Task to complete
Write out each line of the material again, word for word.

[Data for the task start]

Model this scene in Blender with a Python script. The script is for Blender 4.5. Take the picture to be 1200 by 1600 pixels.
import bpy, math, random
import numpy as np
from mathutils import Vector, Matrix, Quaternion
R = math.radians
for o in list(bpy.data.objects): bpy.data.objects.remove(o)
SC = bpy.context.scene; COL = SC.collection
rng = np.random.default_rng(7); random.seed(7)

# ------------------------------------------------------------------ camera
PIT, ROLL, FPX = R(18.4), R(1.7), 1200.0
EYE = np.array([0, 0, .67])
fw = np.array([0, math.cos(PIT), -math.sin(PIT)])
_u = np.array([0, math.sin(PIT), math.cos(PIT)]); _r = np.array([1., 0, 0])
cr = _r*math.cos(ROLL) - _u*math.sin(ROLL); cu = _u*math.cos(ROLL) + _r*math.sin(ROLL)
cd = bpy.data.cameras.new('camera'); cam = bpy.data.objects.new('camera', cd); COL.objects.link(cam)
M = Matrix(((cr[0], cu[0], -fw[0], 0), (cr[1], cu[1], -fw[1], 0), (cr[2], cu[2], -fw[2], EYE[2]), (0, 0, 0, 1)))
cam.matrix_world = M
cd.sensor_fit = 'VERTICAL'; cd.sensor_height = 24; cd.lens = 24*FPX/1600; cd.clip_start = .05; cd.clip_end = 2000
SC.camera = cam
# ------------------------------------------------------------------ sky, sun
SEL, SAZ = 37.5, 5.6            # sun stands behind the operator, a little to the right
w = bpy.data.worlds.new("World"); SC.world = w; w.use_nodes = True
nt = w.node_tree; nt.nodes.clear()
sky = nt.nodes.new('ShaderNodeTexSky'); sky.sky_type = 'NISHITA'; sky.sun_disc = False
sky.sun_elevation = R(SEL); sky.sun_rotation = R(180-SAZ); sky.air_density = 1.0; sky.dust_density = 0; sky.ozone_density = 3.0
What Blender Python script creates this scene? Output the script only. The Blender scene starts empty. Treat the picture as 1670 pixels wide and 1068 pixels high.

[Data for the task end]

Result for this exercise
Model this scene in Blender with a Python script. The script is for Blender 4.5. Take the picture to be 1200 by 1600 pixels.
import bpy, math, random
import numpy as np
from mathutils import Vector, Matrix, Quaternion
R = math.radians
for o in list(bpy.data.objects): bpy.data.objects.remove(o)
SC = bpy.context.scene; COL = SC.collection
rng = np.random.default_rng(7); random.seed(7)

# ------------------------------------------------------------------ camera
PIT, ROLL, FPX = R(18.4), R(1.7), 1200.0
EYE = np.array([0, 0, .67])
fw = np.array([0, math.cos(PIT), -math.sin(PIT)])
_u = np.array([0, math.sin(PIT), math.cos(PIT)]); _r = np.array([1., 0, 0])
cr = _r*math.cos(ROLL) - _u*math.sin(ROLL); cu = _u*math.cos(ROLL) + _r*math.sin(ROLL)
cd = bpy.data.cameras.new('camera'); cam = bpy.data.objects.new('camera', cd); COL.objects.link(cam)
M = Matrix(((cr[0], cu[0], -fw[0], 0), (cr[1], cu[1], -fw[1], 0), (cr[2], cu[2], -fw[2], EYE[2]), (0, 0, 0, 1)))
cam.matrix_world = M
cd.sensor_fit = 'VERTICAL'; cd.sensor_height = 24; cd.lens = 24*FPX/1600; cd.clip_start = .05; cd.clip_end = 2000
SC.camera = cam
# ------------------------------------------------------------------ sky, sun
SEL, SAZ = 37.5, 5.6            # sun stands behind the operator, a little to the right
w = bpy.data.worlds.new("World"); SC.world = w; w.use_nodes = True
nt = w.node_tree; nt.nodes.clear()
sky = nt.nodes.new('ShaderNodeTexSky'); sky.sky_type = 'NISHITA'; sky.sun_disc = False
sky.sun_elevation = R(SEL); sky.sun_rotation = R(180-SAZ); sky.air_density = 1.0; sky.dust_density = 0; sky.ozone_density = 3.0
What Blender Python script creates this scene? Output the script only. The Blender scene starts empty. Treat the picture as 1670 pixels wide and 1068 pixels high.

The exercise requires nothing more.